というわけで、またも、新しい論文のレビューとかではなく、ツイッターとかでみた記事に対する感想文のようなものである。今回は、ダイヤモンド社の記事となっていた「受動喫煙に関するエビデンス」について、あまり考えず思ったことを書くだけにしておく。おそらくは、本にはもっとちゃんと書いてあるんだろうけれども、「学力」の経済学でもううおなかいっぱいで、この本を読む予定はないので、あくまでオンラインの記事だけを読んだ感想である。
- ちょっと最近、「エビデンス」という言葉が、正直言って(言葉は悪いが)うざくなってきている。趣旨には100%賛同するんだけれども、基本的に誠実な研究者は常にやってきたことなので、何か「エビデンス」という横文字で押し捲られると、誰でも知っていることをコンサルの人が横文字で主張してくるときと同じような違和感がある。
- ダイヤモンド社の記事によると、「日本人については「受動喫煙が健康に悪影響を与える」という確たるエビデンスがなかった」らしい。

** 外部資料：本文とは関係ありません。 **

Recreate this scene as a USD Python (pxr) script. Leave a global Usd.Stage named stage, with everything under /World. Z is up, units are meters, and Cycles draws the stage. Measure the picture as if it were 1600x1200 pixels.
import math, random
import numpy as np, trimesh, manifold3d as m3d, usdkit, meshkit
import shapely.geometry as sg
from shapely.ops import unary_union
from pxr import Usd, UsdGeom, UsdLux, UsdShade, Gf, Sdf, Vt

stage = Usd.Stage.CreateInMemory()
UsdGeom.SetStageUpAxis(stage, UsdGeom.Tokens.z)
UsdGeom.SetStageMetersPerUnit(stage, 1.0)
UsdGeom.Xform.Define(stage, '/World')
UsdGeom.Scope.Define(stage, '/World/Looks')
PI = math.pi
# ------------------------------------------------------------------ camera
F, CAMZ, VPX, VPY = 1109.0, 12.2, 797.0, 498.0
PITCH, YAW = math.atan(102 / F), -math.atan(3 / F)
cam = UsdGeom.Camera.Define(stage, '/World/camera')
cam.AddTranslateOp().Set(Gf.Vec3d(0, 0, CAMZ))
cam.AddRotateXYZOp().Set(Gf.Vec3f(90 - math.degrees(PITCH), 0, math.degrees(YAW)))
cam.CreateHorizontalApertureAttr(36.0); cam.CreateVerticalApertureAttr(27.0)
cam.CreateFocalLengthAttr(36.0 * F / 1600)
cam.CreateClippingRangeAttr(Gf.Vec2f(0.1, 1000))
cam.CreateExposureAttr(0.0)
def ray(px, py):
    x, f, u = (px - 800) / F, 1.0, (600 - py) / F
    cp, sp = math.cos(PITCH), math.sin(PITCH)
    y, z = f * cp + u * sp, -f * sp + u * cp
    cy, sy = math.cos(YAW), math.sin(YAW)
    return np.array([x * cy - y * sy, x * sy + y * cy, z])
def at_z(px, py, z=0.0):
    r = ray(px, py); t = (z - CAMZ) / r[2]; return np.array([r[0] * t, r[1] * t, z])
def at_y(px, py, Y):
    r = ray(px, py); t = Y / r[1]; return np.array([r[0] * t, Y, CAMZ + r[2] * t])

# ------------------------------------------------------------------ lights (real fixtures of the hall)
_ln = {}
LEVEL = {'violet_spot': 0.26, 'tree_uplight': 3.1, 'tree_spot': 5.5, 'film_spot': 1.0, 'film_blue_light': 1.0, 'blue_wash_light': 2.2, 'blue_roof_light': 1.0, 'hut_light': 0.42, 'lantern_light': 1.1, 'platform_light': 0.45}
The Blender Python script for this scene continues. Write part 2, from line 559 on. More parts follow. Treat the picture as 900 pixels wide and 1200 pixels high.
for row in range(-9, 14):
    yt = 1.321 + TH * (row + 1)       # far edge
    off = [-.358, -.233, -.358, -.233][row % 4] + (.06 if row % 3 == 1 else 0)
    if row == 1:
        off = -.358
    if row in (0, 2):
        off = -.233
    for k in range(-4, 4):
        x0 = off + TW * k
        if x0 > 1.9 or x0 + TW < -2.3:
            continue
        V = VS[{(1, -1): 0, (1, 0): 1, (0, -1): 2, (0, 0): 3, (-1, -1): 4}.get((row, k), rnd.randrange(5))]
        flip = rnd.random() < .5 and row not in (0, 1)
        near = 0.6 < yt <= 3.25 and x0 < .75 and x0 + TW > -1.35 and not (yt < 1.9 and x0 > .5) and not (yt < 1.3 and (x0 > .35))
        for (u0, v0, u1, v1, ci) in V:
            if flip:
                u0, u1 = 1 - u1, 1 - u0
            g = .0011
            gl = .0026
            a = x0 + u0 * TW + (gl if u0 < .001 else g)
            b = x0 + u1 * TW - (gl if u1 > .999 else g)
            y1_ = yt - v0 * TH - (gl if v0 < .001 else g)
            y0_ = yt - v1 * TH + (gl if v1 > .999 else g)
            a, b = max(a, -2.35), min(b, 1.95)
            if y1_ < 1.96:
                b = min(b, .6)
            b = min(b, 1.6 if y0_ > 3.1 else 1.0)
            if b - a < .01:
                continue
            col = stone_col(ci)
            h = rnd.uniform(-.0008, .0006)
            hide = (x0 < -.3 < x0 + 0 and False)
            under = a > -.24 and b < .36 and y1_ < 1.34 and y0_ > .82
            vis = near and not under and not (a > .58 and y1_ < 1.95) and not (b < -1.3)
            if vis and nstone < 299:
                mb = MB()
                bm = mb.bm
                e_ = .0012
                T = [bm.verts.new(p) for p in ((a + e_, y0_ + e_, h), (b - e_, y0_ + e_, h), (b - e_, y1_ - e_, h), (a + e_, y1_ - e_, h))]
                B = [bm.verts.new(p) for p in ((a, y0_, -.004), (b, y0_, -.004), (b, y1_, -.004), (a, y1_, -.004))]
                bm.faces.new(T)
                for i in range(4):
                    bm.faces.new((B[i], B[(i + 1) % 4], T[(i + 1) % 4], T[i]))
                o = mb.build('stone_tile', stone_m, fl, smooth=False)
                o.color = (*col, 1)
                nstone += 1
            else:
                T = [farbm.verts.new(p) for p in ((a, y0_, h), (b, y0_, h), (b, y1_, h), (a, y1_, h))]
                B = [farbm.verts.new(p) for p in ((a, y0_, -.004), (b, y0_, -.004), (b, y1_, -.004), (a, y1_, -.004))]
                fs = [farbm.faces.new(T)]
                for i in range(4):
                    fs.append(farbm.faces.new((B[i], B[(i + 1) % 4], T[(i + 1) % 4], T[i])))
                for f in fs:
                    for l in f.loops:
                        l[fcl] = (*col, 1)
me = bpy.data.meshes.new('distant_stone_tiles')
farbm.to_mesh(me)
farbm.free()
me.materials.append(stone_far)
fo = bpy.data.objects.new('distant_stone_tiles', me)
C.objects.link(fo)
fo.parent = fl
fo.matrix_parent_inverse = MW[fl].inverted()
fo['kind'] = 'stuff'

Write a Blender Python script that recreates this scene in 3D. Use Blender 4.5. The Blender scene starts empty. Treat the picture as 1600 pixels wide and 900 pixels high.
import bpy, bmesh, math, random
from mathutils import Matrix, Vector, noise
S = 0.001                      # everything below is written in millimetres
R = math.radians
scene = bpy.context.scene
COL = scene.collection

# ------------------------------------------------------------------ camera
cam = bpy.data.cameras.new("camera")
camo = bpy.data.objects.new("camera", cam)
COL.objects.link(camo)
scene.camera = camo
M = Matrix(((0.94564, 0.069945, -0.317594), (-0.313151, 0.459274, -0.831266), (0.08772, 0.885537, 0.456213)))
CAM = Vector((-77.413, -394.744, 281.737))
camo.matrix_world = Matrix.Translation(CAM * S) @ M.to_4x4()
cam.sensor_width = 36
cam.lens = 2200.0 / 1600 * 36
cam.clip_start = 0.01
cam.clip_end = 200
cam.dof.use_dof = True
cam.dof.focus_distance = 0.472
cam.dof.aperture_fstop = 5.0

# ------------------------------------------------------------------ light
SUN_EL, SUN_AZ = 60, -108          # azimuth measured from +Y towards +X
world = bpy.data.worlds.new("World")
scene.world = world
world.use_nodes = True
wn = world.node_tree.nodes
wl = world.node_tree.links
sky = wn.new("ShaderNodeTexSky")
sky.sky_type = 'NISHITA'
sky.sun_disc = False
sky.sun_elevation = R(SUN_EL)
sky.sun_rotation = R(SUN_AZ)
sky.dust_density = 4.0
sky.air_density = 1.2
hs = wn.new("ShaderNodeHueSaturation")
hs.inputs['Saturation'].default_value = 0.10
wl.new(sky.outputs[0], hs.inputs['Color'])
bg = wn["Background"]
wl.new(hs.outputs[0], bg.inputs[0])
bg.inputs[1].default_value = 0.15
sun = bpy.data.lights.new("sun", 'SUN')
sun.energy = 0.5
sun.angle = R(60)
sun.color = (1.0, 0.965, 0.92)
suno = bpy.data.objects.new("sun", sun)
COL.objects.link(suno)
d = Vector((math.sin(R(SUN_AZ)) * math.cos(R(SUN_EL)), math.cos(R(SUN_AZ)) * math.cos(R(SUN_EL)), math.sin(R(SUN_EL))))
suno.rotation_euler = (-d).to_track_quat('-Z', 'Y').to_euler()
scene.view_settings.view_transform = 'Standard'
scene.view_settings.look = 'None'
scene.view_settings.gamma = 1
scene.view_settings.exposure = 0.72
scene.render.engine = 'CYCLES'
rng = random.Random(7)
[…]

ところが、9つの、統計的に有意でなかった研究をまとめてメタアナリシスにすると、それが強力なエビデンスになるように書かれている。僕は統計とか計量とかよく知らないんだけれども、そういうもんなの?これで通用するなら、僕も今度、10個くらい統計的に有意でない研究を探してこようという気になる。喫煙者ではないし、そりゃ受動喫煙がいい影響があるわけはなくて、あるとしても大きい悪い影響か小さい悪い影響なので、禁止するコストが小さいなら禁止すべきであり、喫煙とかもっとしにくくなるといいなぁと日本で煙もくもくの小さいバーで酒を飲むたびに思うのだけれども、議論としては、JTの人に肩入れしたくなる。
- 次に、飲食店での全面禁煙が飲食店の売り上げに(負に)影響するかという議論がなされているが、それが重要なトレードオフなの?疑問である。一番重要な問題は、喫煙者が幸せになって非喫煙者が害をこうむるという外部性の問題、そして喫煙者の上司が店を選んだら断れないような話なんじゃないかと思うんだけど。
- この質問について日本のエビデンスはないけど、海外については、飲食店の全面禁煙は飲食店の売り上げに影響を及ぼさなかったというエビデンスがあるので、日本でもこのことは当てはまるのと考えるのが妥当であろう、といっているが、なんとなく、自分の議論に都合のいい部分についてだけ外部適用性の評価が甘いのではと考えてしまう。
- どちらかというと、「受動喫煙が健康に悪影響を与える」か否かの方が、国(人種)によって結果に違いはないだろうから、他の国の研究結果を日本に外部適用するのはあまり無茶じゃない気がするんだけれども、「飲食店の売り上げへの影響」というのは、各国の文化に影響を受ける面が大きい気がするので、海外の結果をそのまま日本に持ってくるのには慎重にならなければいけない気がする。特に「エビデンス」という言葉を振りかざしているのであればなおさらではないのか。
- あと、記事を見てて、「公共施設の全面禁煙」と「飲食店の全面禁煙」という言葉が混ざっているのに違和感を覚えた。もしかしたら議論の元になっている研究のいくつかは、「公共施設」を対象としていたり「飲食店」を対象としていたりするのかな。こういうところもっと正確にして欲しい。
(Disclosure) JTからお金をもらったりしてません。